United States Corporate/Commercial Law

On September 10, 2025, the SEC announced that an open meeting will be held on September 17, 2025 and the agenda items include:

  • Whether to issue a policy statement addressing the presence of a provision requiring arbitration of investor claims arising under the federal securities laws and its impact on decisions whether to accelerate the effectiveness of a registration statement.
  • Whether to amend the SEC's Rules of Practice relating to procedures governing Commission review of staff actions made pursuant to delegated authority in connection with the determination of the effectiveness of a registration statement or the qualification of a Regulation A offering.
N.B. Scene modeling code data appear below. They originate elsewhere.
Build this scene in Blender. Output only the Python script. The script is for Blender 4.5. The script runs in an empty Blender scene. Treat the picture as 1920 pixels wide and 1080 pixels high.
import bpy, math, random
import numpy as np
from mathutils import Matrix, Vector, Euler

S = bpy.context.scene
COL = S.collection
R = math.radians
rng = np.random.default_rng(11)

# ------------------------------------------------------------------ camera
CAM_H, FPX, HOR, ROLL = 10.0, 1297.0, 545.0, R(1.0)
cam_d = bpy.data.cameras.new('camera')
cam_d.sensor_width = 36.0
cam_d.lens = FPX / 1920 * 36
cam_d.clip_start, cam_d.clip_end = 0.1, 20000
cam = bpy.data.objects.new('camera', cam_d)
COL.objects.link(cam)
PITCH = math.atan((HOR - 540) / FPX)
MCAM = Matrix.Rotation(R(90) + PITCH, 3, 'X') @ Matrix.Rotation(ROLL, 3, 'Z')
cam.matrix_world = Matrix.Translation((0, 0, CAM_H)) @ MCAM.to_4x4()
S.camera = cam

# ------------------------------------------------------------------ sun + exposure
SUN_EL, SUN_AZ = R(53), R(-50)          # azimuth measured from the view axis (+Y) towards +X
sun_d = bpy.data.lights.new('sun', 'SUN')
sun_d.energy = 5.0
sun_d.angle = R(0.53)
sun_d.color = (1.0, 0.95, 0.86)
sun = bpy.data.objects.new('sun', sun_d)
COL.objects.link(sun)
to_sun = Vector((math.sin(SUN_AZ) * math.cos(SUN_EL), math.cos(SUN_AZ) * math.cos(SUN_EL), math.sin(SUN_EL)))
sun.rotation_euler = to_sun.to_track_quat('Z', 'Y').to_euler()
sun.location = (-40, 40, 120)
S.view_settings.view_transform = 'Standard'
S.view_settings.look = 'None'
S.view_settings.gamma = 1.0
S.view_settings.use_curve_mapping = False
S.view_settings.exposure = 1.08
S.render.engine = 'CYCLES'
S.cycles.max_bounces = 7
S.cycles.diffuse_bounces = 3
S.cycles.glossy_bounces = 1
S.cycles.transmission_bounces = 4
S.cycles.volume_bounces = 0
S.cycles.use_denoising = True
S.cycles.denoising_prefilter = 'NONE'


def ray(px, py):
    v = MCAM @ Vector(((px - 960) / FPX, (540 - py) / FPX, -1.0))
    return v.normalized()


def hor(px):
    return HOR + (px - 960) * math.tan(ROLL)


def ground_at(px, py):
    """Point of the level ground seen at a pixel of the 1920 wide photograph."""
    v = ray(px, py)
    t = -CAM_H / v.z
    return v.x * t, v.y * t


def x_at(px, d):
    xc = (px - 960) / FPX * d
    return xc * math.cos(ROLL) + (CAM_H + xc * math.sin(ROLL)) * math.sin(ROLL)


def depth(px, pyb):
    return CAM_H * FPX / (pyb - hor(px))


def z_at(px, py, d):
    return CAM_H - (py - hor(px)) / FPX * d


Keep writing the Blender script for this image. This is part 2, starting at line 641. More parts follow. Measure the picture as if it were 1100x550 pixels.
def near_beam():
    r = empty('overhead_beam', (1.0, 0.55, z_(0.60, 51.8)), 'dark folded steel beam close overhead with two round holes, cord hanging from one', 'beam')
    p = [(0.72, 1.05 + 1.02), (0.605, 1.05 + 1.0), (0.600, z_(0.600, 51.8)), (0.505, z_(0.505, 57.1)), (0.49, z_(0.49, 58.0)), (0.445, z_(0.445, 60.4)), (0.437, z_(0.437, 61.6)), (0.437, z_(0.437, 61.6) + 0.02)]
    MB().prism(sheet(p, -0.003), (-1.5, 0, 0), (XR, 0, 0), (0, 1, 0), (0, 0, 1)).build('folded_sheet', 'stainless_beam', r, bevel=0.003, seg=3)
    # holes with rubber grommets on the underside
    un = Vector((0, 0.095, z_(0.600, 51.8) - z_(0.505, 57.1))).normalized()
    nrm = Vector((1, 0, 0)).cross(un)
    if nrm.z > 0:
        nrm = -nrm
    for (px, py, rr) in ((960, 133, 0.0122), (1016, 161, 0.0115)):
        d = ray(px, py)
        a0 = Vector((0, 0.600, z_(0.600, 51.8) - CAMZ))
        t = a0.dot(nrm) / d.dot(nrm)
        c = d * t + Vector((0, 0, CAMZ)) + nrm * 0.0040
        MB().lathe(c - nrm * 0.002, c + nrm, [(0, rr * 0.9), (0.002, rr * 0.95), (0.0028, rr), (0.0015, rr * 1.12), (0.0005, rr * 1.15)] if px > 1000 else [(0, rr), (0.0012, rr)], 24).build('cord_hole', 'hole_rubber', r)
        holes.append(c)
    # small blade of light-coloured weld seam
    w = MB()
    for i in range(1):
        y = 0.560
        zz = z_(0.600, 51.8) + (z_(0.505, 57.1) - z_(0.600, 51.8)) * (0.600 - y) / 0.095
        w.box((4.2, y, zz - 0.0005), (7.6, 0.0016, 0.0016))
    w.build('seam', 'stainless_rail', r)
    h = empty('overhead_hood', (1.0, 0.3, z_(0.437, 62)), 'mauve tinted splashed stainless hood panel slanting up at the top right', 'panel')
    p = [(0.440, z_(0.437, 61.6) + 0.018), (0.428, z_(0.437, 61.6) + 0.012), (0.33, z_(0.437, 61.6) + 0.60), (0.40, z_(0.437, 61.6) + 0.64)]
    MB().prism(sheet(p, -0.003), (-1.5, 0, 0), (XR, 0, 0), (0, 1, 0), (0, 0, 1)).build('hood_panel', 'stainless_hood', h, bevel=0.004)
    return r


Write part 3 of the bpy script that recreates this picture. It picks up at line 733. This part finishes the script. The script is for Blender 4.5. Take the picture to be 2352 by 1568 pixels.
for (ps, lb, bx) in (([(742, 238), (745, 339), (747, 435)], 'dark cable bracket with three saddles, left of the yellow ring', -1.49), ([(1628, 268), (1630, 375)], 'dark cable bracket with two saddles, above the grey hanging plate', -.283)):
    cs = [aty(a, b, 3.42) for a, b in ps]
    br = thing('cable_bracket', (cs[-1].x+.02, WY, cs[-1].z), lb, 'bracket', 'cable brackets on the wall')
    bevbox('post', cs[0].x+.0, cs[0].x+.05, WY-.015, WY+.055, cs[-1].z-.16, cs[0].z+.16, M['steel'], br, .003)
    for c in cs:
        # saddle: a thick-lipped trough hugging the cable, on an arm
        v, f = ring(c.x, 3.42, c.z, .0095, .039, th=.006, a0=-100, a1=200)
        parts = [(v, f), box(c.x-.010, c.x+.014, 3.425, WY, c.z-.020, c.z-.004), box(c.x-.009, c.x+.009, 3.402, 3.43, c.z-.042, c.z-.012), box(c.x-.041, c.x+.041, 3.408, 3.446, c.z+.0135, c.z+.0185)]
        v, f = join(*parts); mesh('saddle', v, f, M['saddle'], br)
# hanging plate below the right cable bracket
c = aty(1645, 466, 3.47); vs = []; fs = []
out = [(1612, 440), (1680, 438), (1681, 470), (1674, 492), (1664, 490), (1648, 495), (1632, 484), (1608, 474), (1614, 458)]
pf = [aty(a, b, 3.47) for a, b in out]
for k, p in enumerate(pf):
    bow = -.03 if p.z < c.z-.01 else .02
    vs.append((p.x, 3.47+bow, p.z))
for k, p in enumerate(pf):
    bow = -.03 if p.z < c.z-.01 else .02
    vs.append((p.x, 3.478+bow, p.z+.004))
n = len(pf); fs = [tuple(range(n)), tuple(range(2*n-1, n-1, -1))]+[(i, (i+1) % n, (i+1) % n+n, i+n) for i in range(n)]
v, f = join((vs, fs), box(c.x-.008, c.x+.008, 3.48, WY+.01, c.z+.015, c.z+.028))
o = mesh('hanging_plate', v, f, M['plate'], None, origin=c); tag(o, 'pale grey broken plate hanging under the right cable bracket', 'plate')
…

There has been a long-standing debate over whether public companies should be permitted to require arbitration of securities law claims as part of their organization documents, and the Commission has followed a policy of not accelerating the effective of registration statement for companies with mandatory arbitration provisions, citing Securities Act Section 8(a), which allows the Commission to refuse to accelerate the effective date of a company's registration statement upon considering, among other things, the facility with which the rights of the issuer's securities holders can be understood, the public interest, and the protection of investors. In this regard, mandatory arbitration provisions have been viewed as inconsistent with the "anti-waiver" provisions of the federal securities laws, notably Securities Act Section 14 and Exchange Act Section 29(a), which state that any condition that would bind a person to waive compliance with those laws is void. In two instances over the course of the past forty years, the Staff of the Division of Corporation Finance has refused to declare Securities Act registration statements effective when the subject company has included mandatory arbitration provisions in their organizational documents. The possibility of revisiting the SEC's policy regarding mandatory arbitration provisions was discussed during the first Trump Administration, but no changes were made to the policy at that time.